To answer my own question, I think the meta will continue to shift. On the bottom end, "junk" cards are continuously being cycled when others become cheaper up to the point that everyone starts using them and they become too expensive again. Similarly, at the top, "OP" cards will become too expensive and they are going to be replaced by cheaper cards.

In other CCG, automated balancing would be impossible because cards do not have a generic/universal value (in quality, not rarity). The closest thing would be the mana cost. However, that is not a dial that can be turned because adding or removing one mana has too much of an impact on the card. Gwent, on the other hand, has the provision system, which would be perfect because provisions are a generic value, one that can be used across all cards equally.

PS. I am not actually suggesting Gwent should implement this (hence the thread is not in suggestions). No, it's more of a thought experiment.
 
Don't they already do this? Oh, this isn't the joke thread....

I don't think it would work out very well. The problem with card usage statistics is they omit context. Card A is getting used a ton. Nerf it. Card B is given the bad card label and nobody plays it. Buff it. Why? How? Why are these cards used frequently or not at all, respectively? How should they be strengthened or weakened? Context is everything.

The second obvious issue is an extension of the why question. Card A may see a lot of play because the value relative to the provision cost ensures it's always economical. Card B might be bad because it needs so many other cards included and drawn together to be worthwhile. In the first case a provision adjustment could potentially fix the issue. In the second case it's likely not going to do so. Likewise, +1/-1 provision may not be enough to change whether a card is good or bad.

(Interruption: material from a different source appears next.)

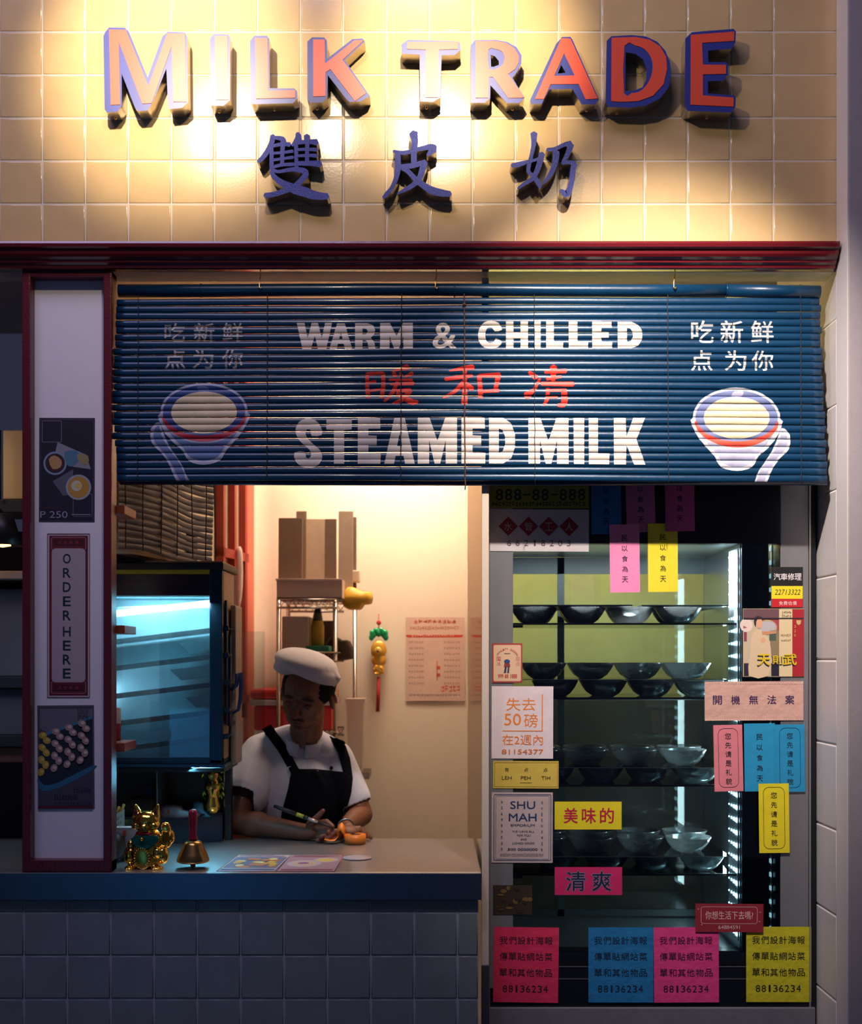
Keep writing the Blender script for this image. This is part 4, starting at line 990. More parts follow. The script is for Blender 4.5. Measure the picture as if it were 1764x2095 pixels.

The ideal way to balance the game would be to understand those two earlier mentioned questions. Why is a card too weak or strong? Either in general or within the meta once it settles. How could it best be changed to bring it in line? This requires a very good grasp on the card pool, meta and game. Going off card usage statistics itself is a recipe for failure. It would be like declaring coin flip fixed because the stats say it's "even".
 
Other CCGs have other ways of changing the meta, like only using a set amount of expansions for example. Gwent cannot really do this though as it has, in my opinion, not even enough cards to call it a base. Or maybe it would if half of them werent useless.
The issue with a balancing system like you suggest is sometimes, cards are not used for just their value. Remember in beta, when Shani and Slyzard got the -1 hammer? How did that affect their playrate? The answer is it did not at all, they had still playrates of over 90% because they a) provided too much utility and b) there were no cards to take their spot, even though they were weakens. Now, I am not playing right now, but I'd be willing to bet the Witcher trio has a similar thing going on?

Different question: im your system, if you would continue to ignore a card, would it eventually go down to 0 provision?
 
I don't think it would work out very well. The problem with card usage statistics is they omit context.
You are right about that. The correct way to balance cards is to analyze why they are being played too often or too little and tweak them individually. My suggestion (thought experiment) isn't a fix for that, but rather an automated process to create at least some offset while also keeping the meta from growing stale.

Likewise, +1/-1 provision may not be enough to change whether a card is good or bad.
The issue with a balancing system like you suggest is sometimes, cards are not used for just their value. Remember in beta, when Shani and Slyzard got the -1 hammer? How did that affect their playrate?
If one provision doesn't make a difference, then two provisions will, when they are added or removed in the next week's cycle. What I do see happening is that too expensive cards are being switched out, only for those to return with the next cycle when their costs are reduced again, resulting in an infinite loop between two meta states.

Different question: im your system, if you would continue to ignore a card, would it eventually go down to 0 provision?
Yes, but I don't think it will ever reach this phase because too many players are going to be using the card before that, meaning the provisions will go up again.
 
I find the idea interesting. But i would go for >70% and <30%. And if thi would be autoatic, i would preferre an alternating algorithm. Means 1. Buff after two weeks 2. Nerf, after 2 weaks Buff, after.... At this rate you can try some more but still have the sam time span for each card buffeed or nerfed. Otherwise it would be to much i think.